Cleaning up after the elephants
News Observer
Tom Teepen, Cox News Service
June 12, 2007

ATLANTA - It's like cleaning up after the elephants in the circus parade -- unpleasant but necessary.

The challenge after the disaster of the Bush presidency will be to regain our once-good international standing, essential precursor for the durable cooperation abroad which, in turn, is essential to blunt and parry terrorism.

To do that, we first will have to repair our national soul.

The Senate Judiciary Committee made a start on that recently when it approved the Habeas Corpus Restoration Act. Habeas corpus is the legal means by which prisoners can challenge their detention in a neutral court and require the government to justify their imprisonment.

That right is the historic and crucial wellspring of civil liberties. Among the worse crudities of Bush and his Republican Congresses has been their claim to an extra-constitutional privilege that somehow licenses them to deny habeas to detainees held as, maybe, terrorists just on Bush's say-so.

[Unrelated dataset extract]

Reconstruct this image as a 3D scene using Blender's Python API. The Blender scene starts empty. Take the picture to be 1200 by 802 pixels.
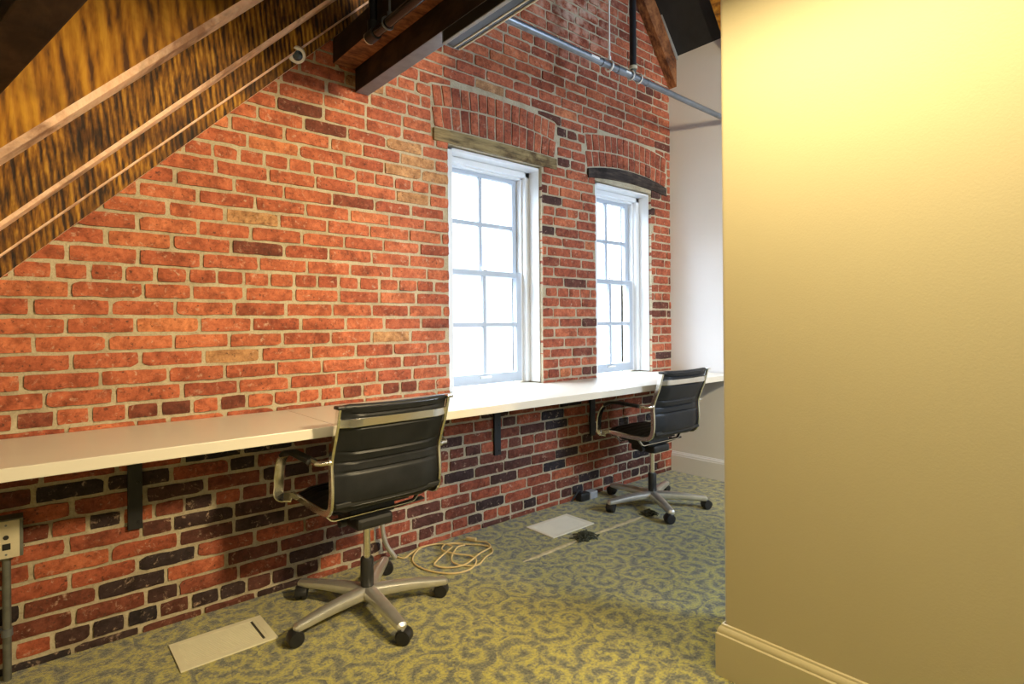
import bpy, bmesh, math, random
from mathutils import Vector, Matrix, noise, Euler
SC = bpy.context.scene
COL = SC.collection
PI = math.pi
WY = 2.738            # brick wall face
FX = 4.17             # far plaster wall face
PX = 1.877            # yellow partition face

# ------------------------------------------------------------------ materials
def new_mat(name):
    m = bpy.data.materials.new(name); m.use_nodes = True
    nt = m.node_tree; b = nt.nodes['Principled BSDF']
    return m, nt, b
def nd(nt, t, **kw):
    n = nt.nodes.new(t)
    for k, v in kw.items():
        setattr(n, k, v)
    return n
def ramp(nt, stops, fac):
    r = nd(nt, 'ShaderNodeValToRGB'); e = r.color_ramp.elements
    while len(e) < len(stops): e.new(0.5)
    for i, (p, c) in enumerate(stops):
        e[i].position = p; e[i].color = (*c, 1) if len(c) == 3 else c
    nt.links.new(fac, r.inputs['Fac']); return r.outputs['Color']
def noise_n(nt, vec, scale=5, detail=4, rough=.55, dist=0.):
    n = nd(nt, 'ShaderNodeTexNoise'); n.inputs['Scale'].default_value = scale
    n.inputs['Detail'].default_value = detail; n.inputs['Roughness'].default_value = rough
    n.inputs['Distortion'].default_value = dist
    if vec is not None: nt.links.new(vec, n.inputs['Vector'])
    return n
def pos(nt): return nd(nt, 'ShaderNodeNewGeometry').outputs['Position']
def scaled(nt, vec, s):
    m = nd(nt, 'ShaderNodeVectorMath', operation='MULTIPLY'); m.inputs[1].default_value = s
    nt.links.new(vec, m.inputs[0]); return m.outputs[0]
def mix(nt, fac, a, b, mode='MIX'):
    m = nd(nt, 'ShaderNodeMix', data_type='RGBA', blend_type=mode)
    for sock, v in ((m.inputs['Factor'], fac), (m.inputs['A'], a), (m.inputs['B'], b)):
        pass
    F, A, B = m.inputs[0], m.inputs[6], m.inputs[7]
    for sock, v in ((F, fac), (A, a), (B, b)):
        if hasattr(v, 'links') or hasattr(v, 'is_linked'): nt.links.new(v, sock)
        elif isinstance(v, (int, float)): sock.default_value = v
        else: sock.default_value = (*v, 1) if len(v) == 3 else v
    return m.outputs[2]
def math_n(nt, op, a, b=None, c=None):
    m = nd(nt, 'ShaderNodeMath', operation=op)
    for i, v in enumerate((a, b, c)):
        if v is None: continue
        if hasattr(v, 'is_linked'): nt.links.new(v, m.inputs[i])
        else: m.inputs[i].default_value = v
    return m.outputs[0]
def bump(nt, b, h, strength=.3, dist=.01):
    bp = nd(nt, 'ShaderNodeBump'); bp.inputs['Strength'].default_value = strength
    bp.inputs['Distance'].default_value = dist
    nt.links.new(h, bp.inputs['Height']); nt.links.new(bp.outputs[0], b.inputs['Normal'])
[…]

As part of his larger scheme to aggrandize the executive branch -- and himself in it Bush has insisted that, if he cries terrorism, he may, as no previous president has, hold captives for whatever real reason he likes, for however long he cares to, wherever he chooses to put them.

The administration has accused the Guantanamo detainees of terrorism -- even though, oops, many have been quietly let go, usually only after years of apparently needless detention. Most Americans have shrugged, but Bush's indifference to plain justice offends our founding principles and the ones which we have lived by since.

The habeas restoration must be adopted, but far more is needed as well.

Congress also should embrace the amendment put into play by Carl Levin, D-Mich., which would secure due process for detainees. Congress last year hurriedly, at administration urging and just in time for the elections, authorized drumhead military commissions to accept testimony forced by torture, deny captives access to the evidence against them and permit hearsay testimony.

BUSH HAS STUBBORNLY REFUSED either to let civil justice take its course or to defer to traditional military courts-martial. He has cut every legal corner, miring prisoners and the national interest alike in one after another jurisprudential mess. Ironically, the Justice Department in the meantime has been successfully trying and imprisoning terrorism suspects the old fashioned way.

Congress has a lot of clean-up ahead of it. It must end such abominations as torture and kidnapping. It must embrace anew the Geneva Conventions. It must bar this and future administrations from farming out prisoners to other nations for second-hand torture.

The obvious problem with starting now is that Bush seems certain to veto any legislation Congress completes. Even so, the process can clarify the imperatives for next year's elections.

Voters need to have the stakes firmly in mind. We will be deciding what kind of country we want ours to be -- an honorable and an effective one, prepared and able to protect itself respectably, as it usually has, or a morally shabby and merely grandstanding one.